Report only the number of lines holding "scene".
===== DATASET CONTENT
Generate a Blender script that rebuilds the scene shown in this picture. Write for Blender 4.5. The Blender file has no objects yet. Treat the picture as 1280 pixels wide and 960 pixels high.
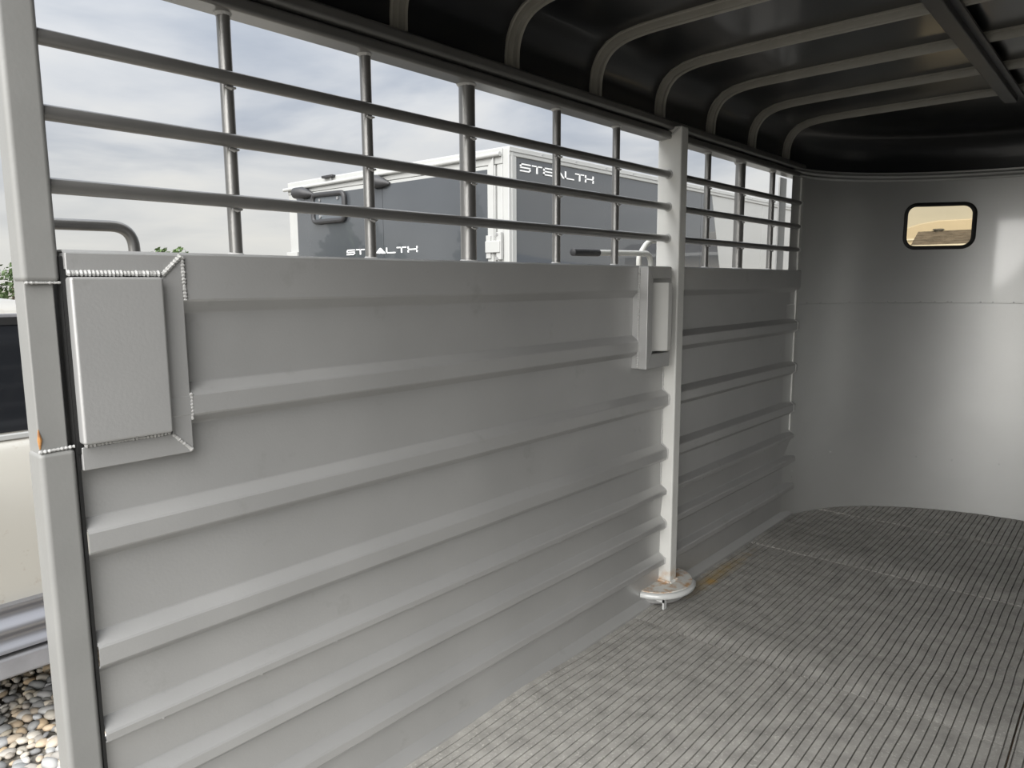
import bpy, bmesh, math, random
from mathutils import Vector, Matrix, noise
random.seed(7)
S = bpy.context.scene
COL = S.collection
PI = math.pi

# ------------------------------------------------------------------ camera
FPX = 902.67
yaw, pitch, roll = .718276, -.139127, -.0046047
F = Vector((-math.sin(yaw)*math.cos(pitch), math.cos(yaw)*math.cos(pitch), math.sin(pitch)))
Rt = Vector((math.cos(yaw), math.sin(yaw), 0)); Up = Rt.cross(F)
r_ = Rt*math.cos(roll)+Up*math.sin(roll); u_ = -Rt*math.sin(roll)+Up*math.cos(roll)
cam = bpy.data.objects.new('camera', bpy.data.cameras.new('camera'))
COL.objects.link(cam)
cam.data.sensor_width = 36; cam.data.lens = FPX/1280*36
cam.data.clip_start = .02; cam.data.clip_end = 2000
M = Matrix.Identity(4)
for i in range(3):
    M[i][0] = r_[i]; M[i][1] = u_[i]; M[i][2] = -F[i]
M[0][3], M[1][3], M[2][3] = 1.3216, 0, 1.2
cam.matrix_world = M
S.camera = cam

# ------------------------------------------------------------------ view + sky + soft sun
S.view_settings.view_transform = 'Standard'; S.view_settings.look = 'None'
S.view_settings.gamma = 1; S.view_settings.use_curve_mapping = False
S.view_settings.exposure = 0.0
SKY = .93
SUN = 7.8
w = bpy.data.worlds.new('overcast_sky'); S.world = w; w.use_nodes = True
nt = w.node_tree; N = nt.nodes; L = nt.links; N.clear()
def nd(t, **k):
    n = N.new(t)
    for a, b in k.items(): setattr(n, a, b)
    return n
def ramp(n, pts):
    e = n.color_ramp.elements
    while len(e) > 1: e.remove(e[-1])
    for i, (p, c) in enumerate(pts):
        q = e[0] if i == 0 else e.new(p)
        q.position = p; q.color = (*c, 1)
tc = nd('ShaderNodeTexCoord'); sep = nd('ShaderNodeSeparateXYZ'); L.new(tc.outputs['Generated'], sep.inputs[0])
mx = nd('ShaderNodeMath', operation='MAXIMUM'); L.new(sep.outputs['Z'], mx.inputs[0]); mx.inputs[1].default_value = 0
ad = nd('ShaderNodeMath', operation='ADD'); L.new(mx.outputs[0], ad.inputs[0]); ad.inputs[1].default_value = .16
dv = []
for ax in 'XY':
    d = nd('ShaderNodeMath', operation='DIVIDE'); L.new(sep.outputs[ax], d.inputs[0]); L.new(ad.outputs[0], d.inputs[1]); dv.append(d)
cb = nd('ShaderNodeCombineXYZ'); L.new(dv[0].outputs[0], cb.inputs[0]); L.new(dv[1].outputs[0], cb.inputs[1])
n1 = nd('ShaderNodeTexNoise'); n1.inputs['Scale'].default_value = 1.05; n1.inputs['Detail'].default_value = 7; n1.inputs['Roughness'].default_value = .5
n1.inputs['Distortion'].default_value = .3
mp = nd('ShaderNodeMapping'); mp.inputs['Location'].default_value = (2.3, .8, 0); L.new(cb.outputs[0], mp.inputs[0]); L.new(mp.outputs[0], n1.inputs['Vector'])
rc = nd('ShaderNodeValToRGB'); L.new(n1.outputs[0], rc.inputs[0])
ramp(rc, [(.33, (.42, .48, .58)), (.43, (.58, .63, .71)), (.53, (.78, .81, .85)), (.66, (.95, .95, .93))])
hz = nd('ShaderNodeValToRGB'); L.new(mx.outputs[0], hz.inputs[0])
ramp(hz, [(0, (.95,)*3), (.09, (.55,)*3), (.2, (0,)*3)])
mixh = nd('ShaderNodeMix', data_type='RGBA'); L.new(hz.outputs[0], mixh.inputs[0]); L.new(rc.outputs[0], mixh.inputs[6]); mixh.inputs[7].default_value = (.93, .92, .86, 1)
# overcast skies brighten steadily towards the zenith
zq = nd('ShaderNodeMath', operation='POWER'); L.new(mx.outputs[0], zq.inputs[0]); zq.inputs[1].default_value = 2
zb = nd('ShaderNodeMath', operation='MULTIPLY_ADD'); L.new(zq.outputs[0], zb.inputs[0]); zb.inputs[1].default_value = 1.9*SKY; zb.inputs[2].default_value = .88*SKY
bg = nd('ShaderNodeBackground'); L.new(mixh.outputs[2], bg.inputs[0]); L.new(zb.outputs[0], bg.inputs[1])
L.new(bg.outputs[0], nd('ShaderNodeOutputWorld').inputs[0])

sd = bpy.data.lights.new('veiled_sun', 'SUN'); sd.energy = SUN; sd.angle = math.radians(75); sd.color = (1, .98, .95)
so = bpy.data.objects.new('veiled_sun', sd); COL.objects.link(so)
sun_from = Vector((.36, -1.0, .80))
so.rotation_euler = sun_from.to_track_quat('Z', 'Y').to_euler()

# ------------------------------------------------------------------ materials
MATS = {}
def mat(name, col, rough=.5, metal=0, spec=.5, coat=0, coat_r=.1, var=.0, vscale=6, bump=0, bscale=60, speck=None):
    if name in MATS: return MATS[name]
    m = bpy.data.materials.new(name); m.use_nodes = True; MATS[name] = m
    t = m.node_tree; b = t.nodes['Principled BSDF']
    b.inputs['Base Color'].default_value = (*col, 1); b.inputs['Roughness'].default_value = rough
    b.inputs['Metallic'].default_value = metal; b.inputs['Specular IOR Level'].default_value = spec
    b.inputs['Coat Weight'].default_value = coat; b.inputs['Coat Roughness'].default_value = coat_r
    tcn = t.nodes.new('ShaderNodeTexCoord')
    if var:
        n = t.nodes.new('ShaderNodeTexNoise'); n.inputs['Scale'].default_value = vscale; n.inputs['Detail'].default_value = 6
        t.links.new(tcn.outputs['Object'], n.inputs['Vector'])
        r = t.nodes.new('ShaderNodeValToRGB'); t.links.new(n.outputs[0], r.inputs[0])
        e = r.color_ramp.elements
        e[0].position = .3; e[0].color = tuple(c*(1-var) for c in col)+(1,)
        e[1].position = .7; e[1].color = tuple(min(1, c*(1+var)) for c in col)+(1,)
        t.links.new(r.outputs[0], b.inputs['Base Color'])
        m['ramp'] = r.name
    if bump:
        n = t.nodes.new('ShaderNodeTexNoise'); n.inputs['Scale'].default_value = bscale; n.inputs['Detail'].default_value = 3
        t.links.new(tcn.outputs['Object'], n.inputs['Vector'])
        bp = t.nodes.new('ShaderNodeBump'); bp.inputs['Strength'].default_value = bump; bp.inputs['Distance'].default_value = .002
        t.links.new(n.outputs[0], bp.inputs['Height']); t.links.new(bp.outputs[0], b.inputs['Normal'])
    return m
def basecolor_src(m):
    b = m.node_tree.nodes['Principled BSDF']
    lk = b.inputs['Base Color'].links
    return lk[0].from_socket if lk else None
def add_spots(m, col, scale, lo, hi, amount, zfade=None):
    """scattered stains: noise mask mixed over the base colour"""
    t = m.node_tree; b = t.nodes['Principled BSDF']; src = basecolor_src(m); c0 = tuple(b.inputs['Base Color'].default_value)
    tcn = t.nodes.new('ShaderNodeTexCoord')
    n = t.nodes.new('ShaderNodeTexNoise'); n.inputs['Scale'].default_value = scale; n.inputs['Detail'].default_value = 5; n.inputs['Roughness'].default_value = .65
    t.links.new(tcn.outputs['Object'], n.inputs['Vector'])
    mr = t.nodes.new('ShaderNodeMapRange'); mr.inputs['From Min'].default_value = lo; mr.inputs['From Max'].default_value = hi; mr.inputs['To Max'].default_value = amount
    t.links.new(n.outputs[0], mr.inputs['Value']); fac = mr.outputs[0]
    if zfade:
        sp = t.nodes.new('ShaderNodeSeparateXYZ'); t.links.new(tcn.outputs['Object'], sp.inputs[0])
        m2 = t.nodes.new('ShaderNodeMapRange'); m2.inputs['From Min'].default_value = zfade[0]; m2.inputs['From Max'].default_value = zfade[1]
        m2.inputs['To Min'].default_value = 1; m2.inputs['To Max'].default_value = 0
        t.links.new(sp.outputs['Z'], m2.inputs['Value'])
        mm = t.nodes.new('ShaderNodeMath'); mm.operation = 'MULTIPLY'; t.links.new(fac, mm.inputs[0]); t.links.new(m2.outputs[0], mm.inputs[1]); fac = mm.outputs[0]
    mi = t.nodes.new('ShaderNodeMix'); mi.data_type = 'RGBA'; t.links.new(fac, mi.inputs[0])
    if src: t.links.new(src, mi.inputs[6])
    else: mi.inputs[6].default_value = c0
    mi.inputs[7].default_value = (*col, 1)
    t.links.new(mi.outputs[2], b.inputs['Base Color'])
    return m
GREY = (.42, .42, .415)
paint = mat('grey_paint', GREY, .38, metal=.45, spec=.4, coat=.15, coat_r=.22, var=.05, vscale=3.5, bump=.12, bscale=180)
add_spots(paint, (.27, .265, .25), 9, .62, .8, .5)
nosepaint = mat('nose_paint', (.56, .565, .555), .40, metal=.7, spec=.5, coat=1, coat_r=.07, var=.05, vscale=2.5)
tubeshade = mat('tube_paint_with_shade', (.20, .197, .19), .32, metal=.6, spec=.5, coat=.3, coat_r=.2, var=.06, vscale=14, bump=.1, bscale=200)  # the wall's grey paint, darkened so the tubes carry their shade in the colour
postpaint = mat('post_paint', (.22, .22, .212), .45, metal=0, spec=.45, var=.05, vscale=8, bump=.1, bscale=150)
lightpost = mat('light_post_paint', (.52, .52, .50), .45, spec=.45, var=.05, vscale=8)
rustpost = mat('rusty_post_paint', (.58, .58, .555), .45, metal=0, spec=.45, var=.05, vscale=8)
add_spots(rustpost, (.42, .22, .07), 24, .44, .60, .95, (.06, .13))
weld = mat('weld_bead', (.40, .40, .39), .4, spec=.6, bump=.6, bscale=250)
black_roof = mat('dark_roof_sheet', (.010, .0105, .012), .28, spec=.4, coat=.3, coat_r=.12, var=.25, vscale=3)
bowpaint = mat('roof_bow_paint', (.24, .23, .20), .4, var=.1, vscale=10)
beampaint = mat('beam_paint', (.035, .036, .04), .4, var=.15, vscale=8)
gasket_m = mat('black_rubber', (.008, .008, .008), .55)
white_alu = mat('white_trailer_skin', (.36, .365, .355), .35, spec=.5, coat=.3, var=.03, vscale=3)
white_trim = mat('white_trim_metal', (.37, .375, .365), .3, spec=.5, var=.04, vscale=6)
charcoal = mat('charcoal_trailer_skin', (.055, .06, .066), .12, spec=.6, coat=1, coat_r=.02, var=.06, vscale=2)
darkplastic = mat('dark_plastic', (.03, .03, .032), .5, bump=.3, bscale=120)
platefill = mat('plate_backing', (.09, .10, .11), .3)
letter_m = mat('white_vinyl', (.85, .86, .86), .4)
handle_m = mat('white_handle_paint', (.62, .62, .58), .35, spec=.6)
bright_rim = mat('foot_rim_paint', (.50, .51, .50), .3, spec=.7, coat=.5, coat_r=.1)
steel_m = mat('galvanised_screw', (.5, .5, .5), .35, metal=.8)
wood_m = mat('deck_plank_wood', (.16, .11, .07), .8, var=.3, vscale=12)
rubber = mat('rubber_mat', (.30, .292, .272), .75, spec=.3, var=.22, vscale=16, bump=.5, bscale=220)
add_spots(rubber, (.36, .35, .32), 11, .56, .78, .7)
add_spots(rubber, (.50, .49, .45), 120, .57, .68, .8)
add_spots(rubber, (.30, .20, .07), 5, .69, .78, .5)
def add_stain(m, col, centre, size, amount):
    t = m.node_tree; b = t.nodes['Principled BSDF']; src = basecolor_src(m)
    tcn = t.nodes.new('ShaderNodeTexCoord'); mpn = t.nodes.new('ShaderNodeMapping'); mpn.vector_type = 'TEXTURE'
    mpn.inputs['Location'].default_value = centre; mpn.inputs['Scale'].default_value = size
    t.links.new(tcn.outputs['Object'], mpn.inputs[0])
    ln = t.nodes.new('ShaderNodeVectorMath'); ln.operation = 'LENGTH'; t.links.new(mpn.outputs[0], ln.inputs[0])
    n = t.nodes.new('ShaderNodeTexNoise'); n.inputs['Scale'].default_value = 30; n.inputs['Detail'].default_value = 4; t.links.new(tcn.outputs['Object'], n.inputs['Vector'])
    sb = t.nodes.new('ShaderNodeMath'); sb.operation = 'ADD'; t.links.new(ln.outputs['Value'], sb.inputs[0]); t.links.new(n.outputs[0], sb.inputs[1])
    mr = t.nodes.new('ShaderNodeMapRange'); mr.inputs['From Min'].default_value = .55; mr.inputs['From Max'].default_value = 1.4; mr.inputs['To Min'].default_value = amount; mr.inputs['To Max'].default_value = 0
    t.links.new(sb.outputs[0], mr.inputs['Value'])
    mi = t.nodes.new('ShaderNodeMix'); mi.data_type = 'RGBA'; t.links.new(mr.outputs[0], mi.inputs[0]); t.links.new(src, mi.inputs[6]); mi.inputs[7].default_value = (*col, 1)
    t.links.new(mi.outputs[2], b.inputs['Base Color'])
add_stain(rubber, (.36, .25, .08), (.075, 2.72, 0), (.05, .42, .2), .6)
add_stain(rubber, (.48, .30, .09), (.085, 2.63, 0), (.03, .05, .2), .9)
car_paint = mat('beige_car_paint', (.40, .385, .345), .3, spec=.5, coat=.8, coat_r=.05)
add_spots(car_paint, (.25, .19, .13), 14, .62, .72, .6)
car_glass = mat('dark_car_glass', (.012, .013, .015), .06, spec=.7)
chrome = mat('brushed_sill', (.26, .26, .275), .4, metal=.7)
car_grey = mat('grey_car_trim', (.20, .20, .21), .4, var=.15, vscale=9)
tyre_m = mat('tyre_rubber', (.02, .02, .02), .8)
leaf_m = mat('tree_leaf', (.06, .10, .03), .7, var=.45, vscale=.8)
bark_m = mat('tree_bark', (.08, .06, .04), .9)
hill_m = mat('far_hills', (.10, .12, .15), .95, var=.2, vscale=.02)
shingle_m = mat('dark_shingles', (.055, .048, .045), .9, var=.45, vscale=7)
siding_m = mat('cream_siding', (.27, .25, .215), .7, var=.04, vscale=2)
def mat_glass(name, tint):
    m = bpy.data.materials.new(name); m.use_nodes = True; t = m.node_tree; t.nodes.clear()
    tr = t.nodes.new('ShaderNodeBsdfTransparent'); tr.inputs[0].default_value = (*tint, 1)
    gl = t.nodes.new('ShaderNodeBsdfGlossy'); gl.inputs['Roughness'].default_value = .03
    fr = t.nodes.new('ShaderNodeFresnel'); fr.inputs[0].default_value = 1.4
    mi = t.nodes.new('ShaderNodeMixShader'); o = t.nodes.new('ShaderNodeOutputMaterial')
    t.links.new(fr.outputs[0], mi.inputs[0]); t.links.new(tr.outputs[0], mi.inputs[1]); t.links.new(gl.outputs[0], mi.inputs[2]); t.links.new(mi.outputs[0], o.inputs[0])
    return m
tint_glass = mat_glass('amber_tinted_glass', (1.0, .85, .58))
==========
■ COMPLETED EXERCISE ■
2